North-Central Section - 54th Annual Meeting - 2020

Paper No. 38-2
Presentation Time: 1:50 PM

PAIRED TUNNEL CHANNELS: ON THE ORIGIN OF A NEW VARIETY OF TUNNEL CHANNEL IN INDIANA


SODEMAN, Alexander D.1, FISHER, Timothy G.1, BECKER, Richard1, MARTIN-HAYDEN, James M.1 and LOOPE, Henry M.2, (1)Department of Environmental Sciences, University of Toledo, MS 604, 2801 W Bancroft St, Toledo, OH 43606, (2)Indiana Geological and Water Survey, Indiana University, 611 North Walnut Grove Ave., Bloomington, IN 47405

High resolution, digital elevation models of the southern margin of the Laurentide Ice Sheet (LIS) have revealed previously undescribed landforms throughout the Midwestern United States. A subset of tunnel channels herein termed paired tunnel channels (PTCs) have been identified throughout the Midwest, and this study looks at ones found in NE Indiana, NW Ohio, and SE Michigan between the Huron-Erie (HEL) and Saginaw Lobes of the LIS. PTCs are defined as a series of linear, parallel depressions separated by a continuous central ridge, and are oriented oblique to recessional moraines. Interestingly, PTCs crosscut recessional moraines of the HEL and have a surficial connection to traditional tunnel channels and proglacial spillways. The aim of this study is to describe the stratigraphy associated with PTCs and to determine their method of formation.

PTCs are found in two distinct stratigraphic and geomorphic regions separated by the Wabash-Erie Channel at Fort Wayne, Indiana. The northern region is composed of <10 m clayey till (Lagro Fm.) underlain by outwash of variable thickness (5–15 m) (Huntertown Fm.) and by >10 m loamy till (Trafalgar Fm.). Depth to bedrock (Antrim Shale) in the region is 75–120 m. PTCs in this region were studied with dipole-dipole electrical resistivity arrays, and many vertical structures believed to be blowouts from the Huntertown Fm. were found beneath surficial depressions. The southern region is composed of Lagro Fm. overlying limestone bedrock (Wabash Fm.) with numerous buried valleys including the Teays River Valley. Depth to bedrock is 10–20 m and is much deeper in the buried valleys. Passive seismic tomography was completed over a PTC, indicating it overlies a buried valley.

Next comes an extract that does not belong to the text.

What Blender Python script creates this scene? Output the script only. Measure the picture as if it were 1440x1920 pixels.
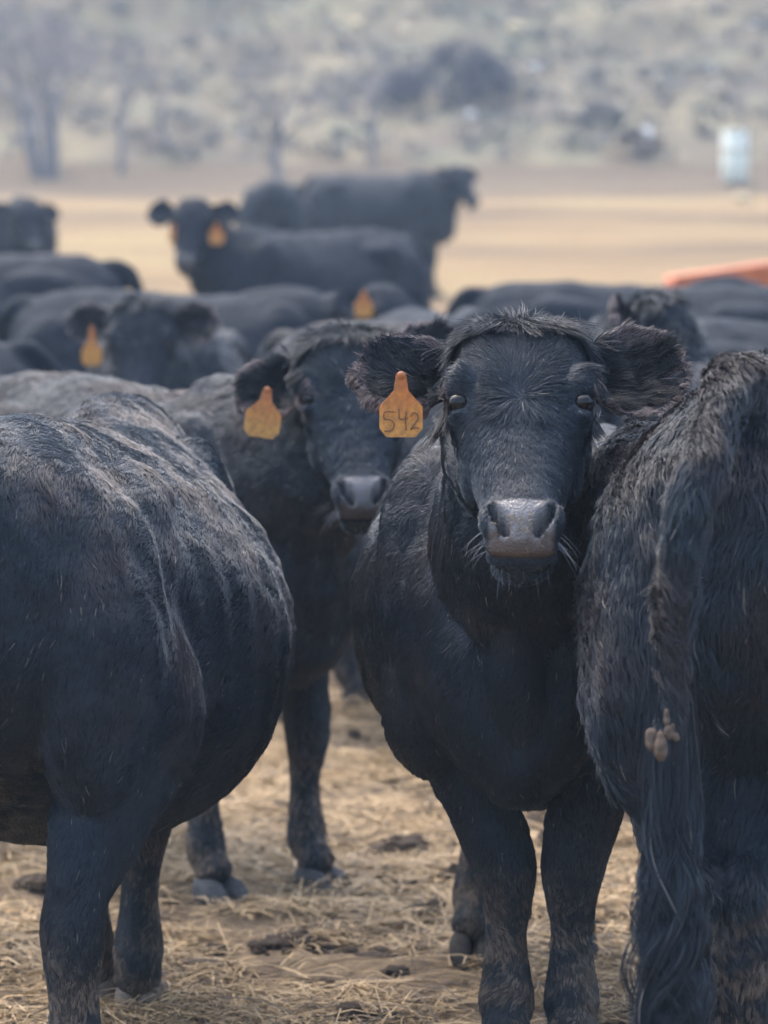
import bpy, math, random
import numpy as np
from mathutils import Vector, Matrix
from mathutils.kdtree import KDTree

# ------------------------------------------------------------------ clean
for o in list(bpy.data.objects):
    bpy.data.objects.remove(o, do_unlink=True)
SC = bpy.context.scene
COL = SC.collection
R = math.radians
FPX = 6000.0          # focal length in pixels of the 1440 x 1920 photograph
CAMZ = 1.53
HOR = 510.0           # horizon row

# ------------------------------------------------------------------ camera
cam_d = bpy.data.cameras.new('camera')
cam = bpy.data.objects.new('camera', cam_d)
COL.objects.link(cam)
cam.location = (0, 0, CAMZ)
cam.rotation_euler = (R(90), 0, 0)
cam_d.sensor_fit = 'VERTICAL'
cam_d.sensor_height = 36.0
cam_d.sensor_width = 27.0
cam_d.lens = 36.0 * FPX / 1920.0
cam_d.shift_y = -(960 - HOR) / 1920.0
cam_d.clip_start = 0.1
cam_d.clip_end = 3000
cam_d.dof.use_dof = True
cam_d.dof.focus_distance = 5.75
cam_d.dof.aperture_fstop = 3.6
SC.camera = cam

# ------------------------------------------------------------------ world, sun, exposure
SUN_EL, SUN_AZ = 62.0, 325.0     # azimuth measured from +Y clockwise: high, beyond the herd and to the left
w = bpy.data.worlds.new('World')
SC.world = w
w.use_nodes = True
nt = w.node_tree
for n in list(nt.nodes):
    nt.nodes.remove(n)
wo = nt.nodes.new('ShaderNodeOutputWorld')
bg = nt.nodes.new('ShaderNodeBackground')
sky = nt.nodes.new('ShaderNodeTexSky')
sky.sky_type = 'NISHITA'
sky.sun_disc = False
sky.sun_elevation = R(SUN_EL)
sky.sun_rotation = R(SUN_AZ)
sky.air_density = 1.0
sky.dust_density = 5.0
sky.ozone_density = 1.0
bg.inputs['Strength'].default_value = 0.15
nt.links.new(sky.outputs[0], bg.inputs[0])
nt.links.new(bg.outputs[0], wo.inputs[0])
sd = bpy.data.lights.new('sun', 'SUN')
sun = bpy.data.objects.new('sun', sd)
COL.objects.link(sun)
sd.energy = 0.65
sd.angle = R(90)
sd.color = (1.0, 0.93, 0.83)
az, el = R(SUN_AZ), R(SUN_EL)
sdir = Vector((math.sin(az) * math.cos(el), math.cos(az) * math.cos(el), math.sin(el)))
sun.rotation_euler = (-sdir).to_track_quat('-Z', 'Y').to_euler()
SC.view_settings.view_transform = 'Standard'
SC.view_settings.look = 'None'
SC.view_settings.gamma = 1.0
SC.view_settings.use_curve_mapping = False
SC.view_settings.exposure = 2.32
SC.cycles.use_denoising = True
SC.cycles.max_bounces = 6
SC.cycles.transparent_max_bounces = 8
SC.cycles.volume_bounces = 0

# ------------------------------------------------------------------ helpers
class Noise:
    """smooth vector noise: a sum of randomly directed sine waves"""
    def __init__(s, seed, freq, n=10):
        r = np.random.RandomState(seed)
        d = r.normal(size=(n, 3)); d /= np.linalg.norm(d, axis=1)[:, None]
        s.k = (d * (freq * 2 * math.pi * r.uniform(.6, 1.5, (n, 1)))).astype(np.float64)
        s.p = r.uniform(0, 6.283, n); s.n = n
    def __call__(s, P):
        return np.sin(P @ s.k.T + s.p).sum(1) / math.sqrt(s.n * .5)   # about unit variance

def nrm(v):
    return v / np.maximum(np.linalg.norm(v, axis=-1, keepdims=True), 1e-9)

def sstep(a, b, x):
    t = np.clip((x - a) / (b - a), 0, 1)
    return t * t * (3 - 2 * t)

def link(o, parent=None):
    COL.objects.link(o)
    if parent is not None:
        o.parent = parent
    return o

def mesh_obj(name, V, F, mat, parent=None, smooth=True):
    me = bpy.data.meshes.new(name)
    V = np.asarray(V, dtype=np.float32)
    if isinstance(F, np.ndarray):
        n, k = F.shape
        me.vertices.add(len(V)); me.vertices.foreach_set('co', V.ravel())
        me.loops.add(n * k); me.loops.foreach_set('vertex_index', F.ravel().astype(np.int32))
        me.polygons.add(n)
        me.polygons.foreach_set('loop_start', np.arange(0, n * k, k, dtype=np.int32))
        me.polygons.foreach_set('loop_total', np.full(n, k, dtype=np.int32))
        me.update(calc_edges=True)
    else:
        me.from_pydata([tuple(v) for v in V], [], F); me.update()
    if smooth:
        me.polygons.foreach_set('use_smooth', np.ones(len(me.polygons), dtype=bool))
    if mat is not None:
        me.materials.append(mat)
    return link(bpy.data.objects.new(name, me), parent)

def pt_color(me, name, C):
    a = me.attributes.new(name, 'FLOAT_COLOR', 'POINT')
    C4 = np.ones((len(C), 4), dtype=np.float32); C4[:, :C.shape[1]] = C
    a.data.foreach_set('color', C4.ravel())

def pt_float(me, name, A):
    a = me.attributes.new(name, 'FLOAT', 'POINT')
    a.data.foreach_set('value', np.asarray(A, dtype=np.float32))

def hair_obj(name, P, rad, mat, parent=None, tint=None):
    """P (n, k, 3) strand points, rad (n, k) radii, tint (n, 3) a colour per strand"""
    n, k, _ = P.shape
    hc = bpy.data.hair_curves.new(name)
    hc.add_curves([k] * n)
    hc.attributes['position'].data.foreach_set('vector', P.astype(np.float32).ravel())
    ra = hc.attributes.get('radius') or hc.attributes.new('radius', 'FLOAT', 'POINT')
    ra.data.foreach_set('value', rad.astype(np.float32).ravel())
    if tint is not None:
        ta = hc.attributes.new('tint', 'FLOAT_COLOR', 'CURVE')
        C4 = np.ones((n, 4), dtype=np.float32); C4[:, :3] = tint
        ta.data.foreach_set('color', C4.ravel())
    hc.materials.append(mat)
    return link(bpy.data.objects.new(name, hc), parent)

def thing(name, label, cat, loc, rz=0.0, group=None):
    o = bpy.data.objects.new(name, None)
    COL.objects.link(o)
    o.empty_display_size = .1
    o.location = loc; o.rotation_euler = (0, 0, rz)
    o['label'] = label; o['category'] = cat
    if group: o['group'] = group
    return o

def tag(o, label=None, cat=None, group=None, kind=None):
    if label: o['label'] = label
    if cat: o['category'] = cat
    if group: o['group'] = group
    if kind: o['kind'] = kind
    return o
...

We propose that PTCs form as a result of over-pressurization of groundwater within a confined aquifer that is dramatically released to the bed of the LIS as blowouts. Initially, the blowouts are eroded and widened by meltwater, but as the meltwater supply drops off and water then stagnates, sediment partially fills the depressions. The position of the LIS and the stratigraphy control where the PTCs will occur and their geometry. This raises questions on the interaction between subglacial processes and the substrate in areas of complex stratigraphy, as well as what the recessional moraines in the region actually represent.